Wednesday, July 8, 2015

Eighteen

Today, we reached a huge milestone. My son, my first baby, turned 18. He's an adult. I mean, at least in the eyes of the government, for whatever that's worth. Personally, I'm still not quite an adult myself and I kind of hope my children will never really be adults. 

There's a palpable change in my life. I knew it was coming and, while I wasn't ignoring it per se, it definitely caught me by surprise. He slipped out the door to have a cup of coffee with a friend today and Chris turned to me and said, "We have an adult now," and those words cut straight into my belly. The concept was not a surprise, but the moment I truly understood it was. This milestone mirrors, for me, the larger process of parenting. When they're tiny, you obviously understand the logical concept that your children will grow up and leave your home and build their own lives. You know it's coming, but you only really know it in your head. Then your heart starts to slowly awaken to this truth.

I very clearly remember, as a brand new mommy, walking past a mirror with Andrew in my arms and being so surprised at his growth that I purposefully recorded it in my memory. Here he was, still fresh and tiny, but he was growing! His heavy, little head rested on my shoulder and his torso reached down to my ribs, with his little feet tucked in underneath...and he looked so tall. And that's when it started.

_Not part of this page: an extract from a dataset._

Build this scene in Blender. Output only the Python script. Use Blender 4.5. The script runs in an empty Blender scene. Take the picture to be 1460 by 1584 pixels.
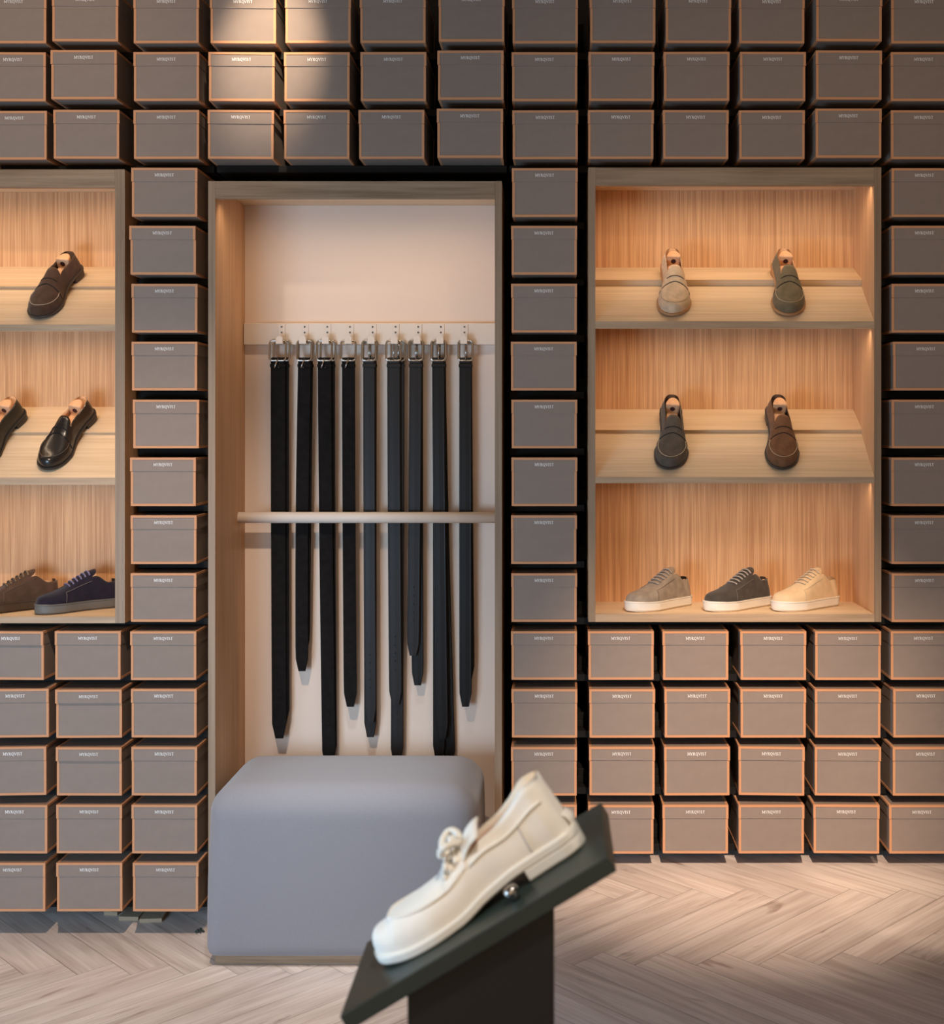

The understanding grows quietly and gradually, just as the children do. And then, for me, somewhere around the end of his junior year of high school, I found myself enveloped suddenly and completely by the understanding that he was going to leave. I knew it was coming - I had known it was coming all along, but the real understanding of it was sudden and alarming.

And now we're here. He's an adult. He will be moving into a dorm in a few weeks. These are not bad changes, but they are changes nonetheless, and big changes like these deserve a moment to be recognized, with both tears and celebration.

Truly, I am not sad. If there is any young man well-prepared to set out into his own life, it is Andrew. He has accomplished so much already. He has a passion for music and has excellent plans laid out for his music education in college. He is a scholar and has amassed an impressive academic resumé. He is a leader among his peers and isn't afraid to try new things. He is open and warm and humble and funny. He lives out his faith in a real and approachable way.

So, no - I am not sad. I am proud and I am excited and yes, I'm crying, but I am not sad.

I looked back through my archives to find my thoughts Andrew's 13th birthday and I'm so glad that I did. I remember looking ahead into the uncertainty of parenting teenagers and having hope that it wouldn't be as bad as society told me it would be, and I am happy to say that my time with teens in my house has so far been all I'd hoped for (I still have a few more years with another one in-house). Parenting culture told me to expect the worst from my children during these years and my children have defied those expectations by being the absolute coolest kids I know and my two favorite people in the world. I hope we continue to defy expectations as I walk them to the edge of the nest, let go of their hands, and watch them fly off. 

Ready, set, go!

And so, some birthday words for my Baby Bear Man-Cub Adult Son:
When you were smaller, you would bend whatever rules you had to in order to win. "Accidentally" hitting the reset button on a video game and changing the rules of card games were par for the course when you had the prize of first place in your sights. I hope you carry this idea with you into adulthood. Of course, I don't mean for you to cheat your way to the top, but I do hope that you always question the rules and doggedly pursue your goals without blindly accepting the obstacles that you will encounter on the way. Obstacles can have a nasty way of stopping people in their tracks, and once you've stopped, it's so hard to start back up again. I also want you to know that sometimes, obstacles indicate the need to change course and that it's completely okay to do that. Sometimes, altering your goals or setting them aside for a time to focus on something of greater importance is the right thing to do. Changing course is fine, but just keep moving. Keep something in your sights. Keep learning and keep doing and keep living.

Really living.

Adventure is an essential component of a full life. If you have trouble finding it, make sure you are asking the right question: "Why not?" That question is dangerous and wonderful and always lands me smack-dab in the middle of something I'm not sure I can handle. Which is pretty much where you should always be. You learn the most that way.

You'll be fine, though. You're ready. You can handle this. And when you feel like you can't, come home for a bit and I will make you some cookies.